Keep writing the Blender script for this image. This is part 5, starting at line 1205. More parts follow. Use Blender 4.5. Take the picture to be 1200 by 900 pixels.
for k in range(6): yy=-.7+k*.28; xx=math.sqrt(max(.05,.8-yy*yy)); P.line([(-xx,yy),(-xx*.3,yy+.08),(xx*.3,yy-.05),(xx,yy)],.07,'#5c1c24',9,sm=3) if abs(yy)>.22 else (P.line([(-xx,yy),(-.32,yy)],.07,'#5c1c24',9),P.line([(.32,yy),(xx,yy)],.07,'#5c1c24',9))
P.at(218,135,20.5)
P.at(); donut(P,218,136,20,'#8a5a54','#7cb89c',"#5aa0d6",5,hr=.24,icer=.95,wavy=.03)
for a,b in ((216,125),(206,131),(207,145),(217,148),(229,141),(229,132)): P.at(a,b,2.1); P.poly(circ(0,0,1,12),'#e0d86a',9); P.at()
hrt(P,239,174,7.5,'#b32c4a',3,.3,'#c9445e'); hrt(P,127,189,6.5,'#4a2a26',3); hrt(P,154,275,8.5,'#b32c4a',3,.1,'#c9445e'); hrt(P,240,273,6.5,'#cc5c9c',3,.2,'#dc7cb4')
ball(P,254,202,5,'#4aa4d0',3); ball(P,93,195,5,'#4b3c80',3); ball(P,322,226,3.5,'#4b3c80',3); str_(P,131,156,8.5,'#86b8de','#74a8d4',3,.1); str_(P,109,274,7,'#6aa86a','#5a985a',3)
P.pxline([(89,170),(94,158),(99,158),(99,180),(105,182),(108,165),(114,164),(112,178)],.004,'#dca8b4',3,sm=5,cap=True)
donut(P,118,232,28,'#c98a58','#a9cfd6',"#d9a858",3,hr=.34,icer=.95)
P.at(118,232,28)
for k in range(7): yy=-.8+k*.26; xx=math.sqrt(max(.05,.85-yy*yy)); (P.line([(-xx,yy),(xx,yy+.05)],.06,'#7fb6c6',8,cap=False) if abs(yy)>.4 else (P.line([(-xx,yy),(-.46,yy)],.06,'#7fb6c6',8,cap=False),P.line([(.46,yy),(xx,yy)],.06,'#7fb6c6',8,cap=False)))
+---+
=== What you will do ===
Set every line of the listing down word for word.

=== The result ===
Keep writing the Blender script for this image. This is part 5, starting at line 1205. More parts follow. Use Blender 4.5. Take the picture to be 1200 by 900 pixels.
for k in range(6): yy=-.7+k*.28; xx=math.sqrt(max(.05,.8-yy*yy)); P.line([(-xx,yy),(-xx*.3,yy+.08),(xx*.3,yy-.05),(xx,yy)],.07,'#5c1c24',9,sm=3) if abs(yy)>.22 else (P.line([(-xx,yy),(-.32,yy)],.07,'#5c1c24',9),P.line([(.32,yy),(xx,yy)],.07,'#5c1c24',9))
P.at(218,135,20.5)
P.at(); donut(P,218,136,20,'#8a5a54','#7cb89c',"#5aa0d6",5,hr=.24,icer=.95,wavy=.03)
for a,b in ((216,125),(206,131),(207,145),(217,148),(229,141),(229,132)): P.at(a,b,2.1); P.poly(circ(0,0,1,12),'#e0d86a',9); P.at()
hrt(P,239,174,7.5,'#b32c4a',3,.3,'#c9445e'); hrt(P,127,189,6.5,'#4a2a26',3); hrt(P,154,275,8.5,'#b32c4a',3,.1,'#c9445e'); hrt(P,240,273,6.5,'#cc5c9c',3,.2,'#dc7cb4')
ball(P,254,202,5,'#4aa4d0',3); ball(P,93,195,5,'#4b3c80',3); ball(P,322,226,3.5,'#4b3c80',3); str_(P,131,156,8.5,'#86b8de','#74a8d4',3,.1); str_(P,109,274,7,'#6aa86a','#5a985a',3)
P.pxline([(89,170),(94,158),(99,158),(99,180),(105,182),(108,165),(114,164),(112,178)],.004,'#dca8b4',3,sm=5,cap=True)
donut(P,118,232,28,'#c98a58','#a9cfd6',"#d9a858",3,hr=.34,icer=.95)
P.at(118,232,28)
for k in range(7): yy=-.8+k*.26; xx=math.sqrt(max(.05,.85-yy*yy)); (P.line([(-xx,yy),(xx,yy+.05)],.06,'#7fb6c6',8,cap=False) if abs(yy)>.4 else (P.line([(-xx,yy),(-.46,yy)],.06,'#7fb6c6',8,cap=False),P.line([(.46,yy),(xx,yy)],.06,'#7fb6c6',8,cap=False)))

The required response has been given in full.